Yesterday I had a few doubles bird-wise - 2 S.E.Owls, 2 Barn Owls and 2 ring-tailed Hen Harriers but none of them were about this morning, just Kestrels and Marsh Harriers making up the raptor numbers. Migrant Meadow Pipits, Skylarks and Reed Buntings are currently on or passing through the reserve now and its easy to get flocks of up to 20/30 of each species most mornings. We are due to carry out the monthly WEBS count on Tuesday afternoon and this will give us a better idea of what exactly is, or isn't, on or around the reserve.

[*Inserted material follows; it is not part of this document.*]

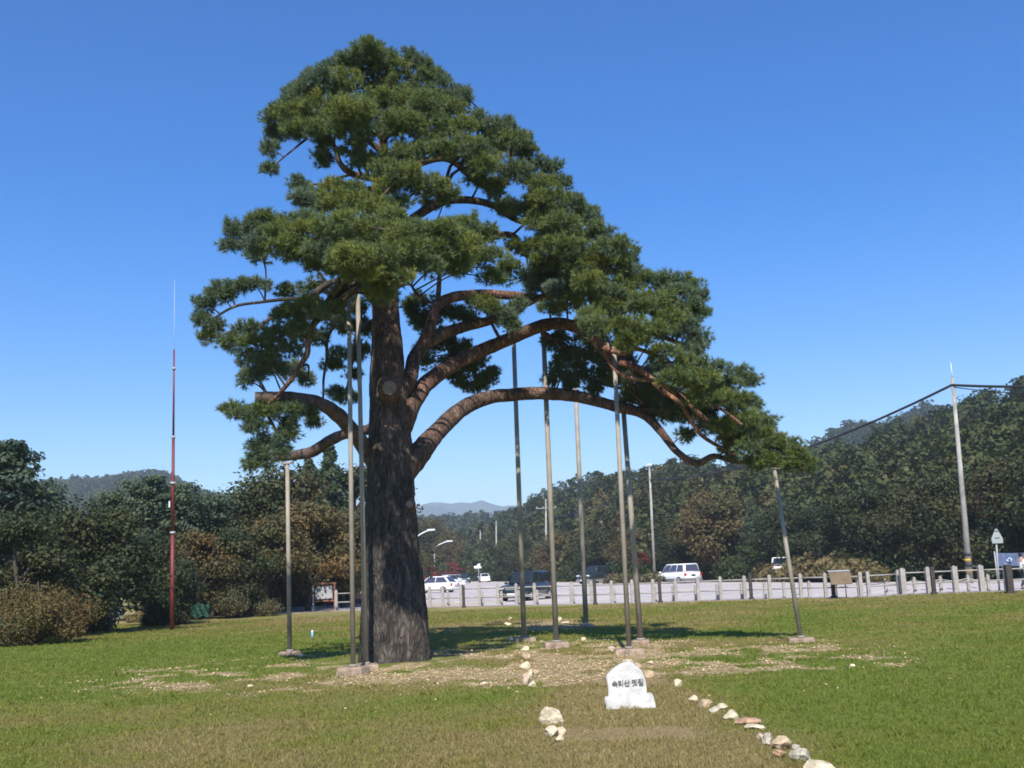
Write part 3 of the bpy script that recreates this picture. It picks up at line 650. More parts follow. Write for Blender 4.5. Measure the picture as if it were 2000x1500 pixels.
LEFT = [  # px, top py, distance, template, name, label
    (-75, 930, 40, TP[0], 8.0, 'pine_tree', 'blue-green pine cut off by the left edge of the photo, low at the frame'),
    (8, 868, 45, TP[1], 8.0, 'pine_tree', 'tall blue-green pine with ragged upright tip nearest the left edge'),
    (75, 948, 50, TP[2], 8.0, 'pine_tree', 'grey-green pine just right of the tall ragged left-edge pine'),
    (130, 992, 42, TB[0], 7.0, 'broadleaf_tree', 'dark brown-green tree behind the right half of the orange bush'),
    (30, 1010, 37, TB[1], 7.0, 'broadleaf_tree', 'dark tree directly behind the left half of the orange bush'),
    (215, 1000, 44, TB[2], 7.0, 'broadleaf_tree', 'dark spreading tree with forked trunk above the pale blue sheet'),
    (285, 935, 58, TP[0], 8.0, 'pine_tree', 'rounded grey-green pine left of the red mast under the left hill'),
    (215, 962, 60, TP[2], 8.0, 'pine_tree', 'smaller grey-green pine peeking between brown trees left of the mast'),
    (345, 945, 60, TP[1], 8.0, 'pine_tree', 'grey-green pine directly behind the red mast'),
    (415, 965, 62, TP[2], 8.0, 'pine_tree', 'pale grey-green pine right of the red mast'),
    (300, 1045, 50, TB[3], 7.0, 'broadleaf_tree', 'low brown-green tree just left of the red mast foot'),
    (385, 1040, 56, TO[0], 7.0, 'broadleaf_tree', 'reddish-tinged dark tree just right of the red mast'),
    (482, 955, 66, TB[1], 7.0, 'broadleaf_tree', 'tall dark rounded tree below the hanging lower-left pine boughs'),
    (555, 912, 68, TB[0], 7.0, 'broadleaf_tree', 'dark tree with thin top directly behind the cut-branch prop'),
    (645, 868, 74, TC[0], 8.0, 'conifer_tree', 'tall dark pointed conifer between the short prop and the big trunk'),
    (605, 895, 76, TC[1], 8.0, 'conifer_tree', 'dark conifer just left of the tall pointed one behind the notice board'),
    (700, 915, 78, TB[2], 7.0, 'broadleaf_tree', 'dark tree mostly hidden behind the two props beside the big trunk'),
    (600, 985, 64, TO[1], 7.0, 'broadleaf_tree', 'orange-leaved tree above and left of the notice board'),
    (520, 1010, 60, TO[0], 7.0, 'broadleaf_tree', 'orange-brown tree left of the short prop'),
    (670, 1000, 68, TO[0], 7.0, 'broadleaf_tree', 'orange-tipped dark tree behind the notice board and the tall prop'),
    (455, 1040, 58, TB[3], 7.0, 'broadleaf_tree', 'low dark tree above the grey-green bush'),
]
for i, (px, top, D, tpl, bh, nm, lab) in enumerate(LEFT):
    p = at(px, 1150, D); h = tz(-0.2, top, D, px); s = h/ztop(tpl[0])
    put_tree(nm, tpl, (p.x, D, -0.2), lab, 'tree', GL, s, rz=i*1.3)
# second, deeper rank that closes the gaps
for i in range(9):
    px = -60+i*88; D = 85+((i*37) % 14); p = at(px, 1150, D); top = 1000+((i*53) % 40)
    h = tz(-0.2, top, D, px)
    put_tree('broadleaf_tree', TB[i % 4], (p.x, D, -0.3), 'dark second-rank tree behind the lawn edge, %s from the left of that rank' % ORD[i], 'tree', 'second rank of dark trees on the left', h/ztop(TB[i % 4][0]), rz=i*2.1)
GR = 'trees along the woodland edge beyond the car park'
RIGHT = [  # px, top, dist, tpl, base height
    (1240, 1035, 0, TO[0], 7), (1160, 1030, 0, TB[0], 7), (1090, 1040, 0, TO[1], 7), (1020, 1050, 0, TB[1], 7), (985, 1065, 0, TB[2], 7),
    (1330, 1010, 0, TB[3], 7), (1400, 960, 0, TO[0], 7), (1475, 975, 0, TC[0], 8), (1540, 985, 0, TB[0], 7), (1600, 990, 0, TB[1], 7),
    (1660, 965, 0, TB[2], 7), (1720, 950, 0, TB[1], 7), (1775, 960, 0, TB[3], 7), (1830, 935, 0, TB[0], 7), (1885, 925, 0, TB[1], 7),
    (1945, 920, 0, TC[1], 8), (1995, 900, 0, TB[2], 7), (2050, 880, 0, TB[3], 7), (2110, 880, 0, TB[0], 7)]
RL = ['orange-brown tree behind the pair of props right of centre', 'dark green tree above the grey truck in the shade', 'orange-brown tree behind the central prop right of the dark vehicle', 'dark tree right above the dark vehicle', 'dark tree at the far end of the car park right of the far white car',
      'dark tree straight above the white minivan', 'brown-green tree with a pale rounded crown right of the white minivan', 'dark spiky conifer left of the leaning prop', 'dark tree just behind the leaning prop top', 'dark tree above the small white truck',
      'dark olive tree above the dry grass bank', 'broad dark green tree above the brown information board', 'dark olive tree right of the brown information board', 'dark tree left of the tall right-hand utility pole', 'dark tree straddled by the tall right-hand utility pole',
      'dark spiky conifer behind the triangular sign', 'dark tree behind the blue banner at the right edge', 'dark tree just outside the right edge of the photo, nearer one', 'dark tree farther outside the right edge of the photo']
RIGHT = sorted(zip(RIGHT, RL), key=lambda t: t[0][0])
for i, ((px, top, D, tpl, bh), lab) in enumerate(RIGHT):
    D = treeline_d(px)+3+(i*7 % 5); p = at(px, 1100, D); h = tz(-0.3, top, D, px)
    put_tree('conifer_tree' if tpl in TC else 'broadleaf_tree', tpl, (p.x, D, -0.3), lab, 'tree', GR, h/ztop(tpl[0]), rz=i*1.9, sz=None)
FAR = [(836, 1015, 235, TO[1], 'bright orange-topped tree beside the upper street lamp', 7), (880, 1050, 240, TB[0], 'green-brown tree right of the two street lamps', 7), (815, 1030, 200, TB[2], 'dark tree touching the right side of the big trunk', 7),
       (915, 1068, 250, TB[1], 'low dark tree behind the distant dark car', 7), (950, 1072, 245, TO[0], 'low brown tree behind the distant white sedan', 7), (770, 1020, 190, TB[3], 'dark tree hidden behind the big trunk', 7), (860, 1060, 215, TO[0], 'orange-brown tree just under the lower street lamp', 7)]
for i, (px, top, D, tpl, lab, bh) in enumerate(FAR):
    p = at(px, 1100, D); h = tz(-0.3, top, D, px)
    put_tree('broadleaf_tree', tpl, (p.x, D, -0.3), lab, 'tree', 'trees at the far end of the car park', h/ztop(tpl[0]), rz=i)
for i, (px, top, D, lab) in enumerate([(822, 1086, 160, 'small red maple peeking out right of the big trunk'), (885, 1096, 190, 'small red maple above the row of distant parked cars'), (1255, 1040, 112, 'small red maple between two props near the utility pole')]):
    p = at(px, 1110, D); h = tz(-0.3, top, D, px)
    put_tree('maple_tree', TR[0], (p.x, D, -0.3 if i < 2 else 1.5), lab, 'tree', 'small red maples', max(0.6, h/3.0)*(0.3 if i == 2 else 1), rz=i)
# low dark undergrowth below the woodland edge (uncountable)
def scrub(name, pts, h, w, n, leaf, mat, seed, tb=0.3):
    r = np.random.default_rng(seed); C = []; Nn = []
    for p in pts:
        u = r.normal(size=(n, 3)); u /= np.linalg.norm(u, axis=1)[:, None]; u[:, 2] = np.abs(u[:, 2])
        k = 0.7+0.6*r.random()
        C.append(np.array(p)+u*np.array([w, w, h])*k*r.random((n, 1))**0.35); Nn.append(u)
    C = np.vstack(C); V, I = quads(C, leaf*(0.6+0.8*r.random(len(C))), np.vstack(Nn), 0.6, 1.4)
    tagp(link(name, mesh_np(name, V, 4, I, tint=np.repeat(np.clip(tb+r.normal(size=len(C))*0.15, 0, 1), 4)), None, mat), kind='stuff')
pts = []
for px in range(960, 2500, 14):
    D = treeline_d(px)+2.5+random.random()*7; p = at(px, 1100, D); pts.append((p.x, D, -0.3))
scrub('undergrowth', pts, 2.4, 1.8, 600, 0.12, M_forest, 5, 0.22)
pts = []
for px in range(-150, 720, 16):
    D = float(np.interp(px, [-150, 0, 200, 450, 720], [36, 41, 48, 66, 82]))+random.random()*6; p = at(px, 1150, D)
    if 175 < px < 300: continue
    pts.append((p.x, D, -0.25))
scrub('left_undergrowth', pts, 1.7, 1.3, 420, 0.09, M_broad, 6, 0.25)
pts = []
for px in range(1490, 1720, 7):
    for k in range(3):
        D = treeline_d(px)-2+k*2.2; p = at(px, 1100, D); pts.append((p.x, D, -0.25+k*0.35+0.5*math.exp(-((px-1620)/70)**2)))
scrub('dry_grass_bank', pts, 1.1, 0.9, 240, 0.13, M_drygrass, 8, 0.4)
pts = [(at(px, 1100, 112).x, 112-(px-1200)*0.1, -0.2) for px in range(1195, 1280, 9)]
scrub('pale_scrub', pts, 1.0, 0.9, 160, 0.13, M_bushg, 9, 0.7)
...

Last Monday, like a lot of the Kent birdwatching faternity, I watched the BBC4 programme entitled "Twitching: a British Obsession". As someone who has never liked this side of birdwatching I found that it pretty much lived up to my views on the people that pursue it and made that point on the KOS Forum. Predicatably my comments met with derision and much back-slapping and chumminess from the local twitchers as they stuck together like some kind of old boys' club.
What did amuse me though was a last desperate parting shot from one of them whereby he classified me as a twitcher. Despite the fact that I never go off of Sheppey to birdwatch and haven't even been to nearby RSPB Elmley in the last twenty years, this guy seems to base his logic on the fact that the minute that you leave your own garden to go and look at a bird, that technically classifies you as a twitcher. A bit like saying that as soon as I drive my car off the drive I could be called a racing driver - but if it keeps him happy!

Tuesday, 2 November 2010

SHELLNESS,SHEPPEY

Please note that the previous blog's photos can be viewed much better by double clicking on each one to enlarge them.

SHELLNESS, SHEPPEY

With access to the reserve via the Harty Road denied this morning due to road repairs, I decided to visit the reserve's eastern tip via the Shellness track. With the wind from the South West I was not expecting any seabird movements and so it proved, the light was also quite poor so the pictures are a tad dull. As I walked towards the Point, with the old WWII XDO Post in the foreground, the tide was only just beginning to ebb away from the beach but there was still a surprisingly low high tide roost of birds.


The black dots along the beach are around 500 Oystercatchers, with 3 Cormorants and some gulls as company. It's not unusual at this time of the year for the Oystercatchers to number 2-3,000 birds. As the winter gales increase in regularity the shape of the beach will also change shape as its washed away or built up higher and on really high tides the sea will sometimes cut across the track before the XDO Post for a few hours.

There were 107 Brent Geese drifting along on the ebbing tide, waiting for the weed on the mudflats to become exposed. Out of the 107 only two juveniles were noted, although I believe that in other flocks this winter juvenile numbers have been quite high, so hopefully the breeding season went OK.

Looking back towards the Hamlet from the XDO Post. What an enviable place to live and watch the seasons pass by, plus the ability to carry out a seawatch from your lounge window - something else!

This fence, with attendant signs, was put round the stretch of beach that contains the High Tide Roost and Little Tern nesting areas, asking the public to stay out and the reasons why. Unfortunately eight of the posts have been broken down recently by persons unknown.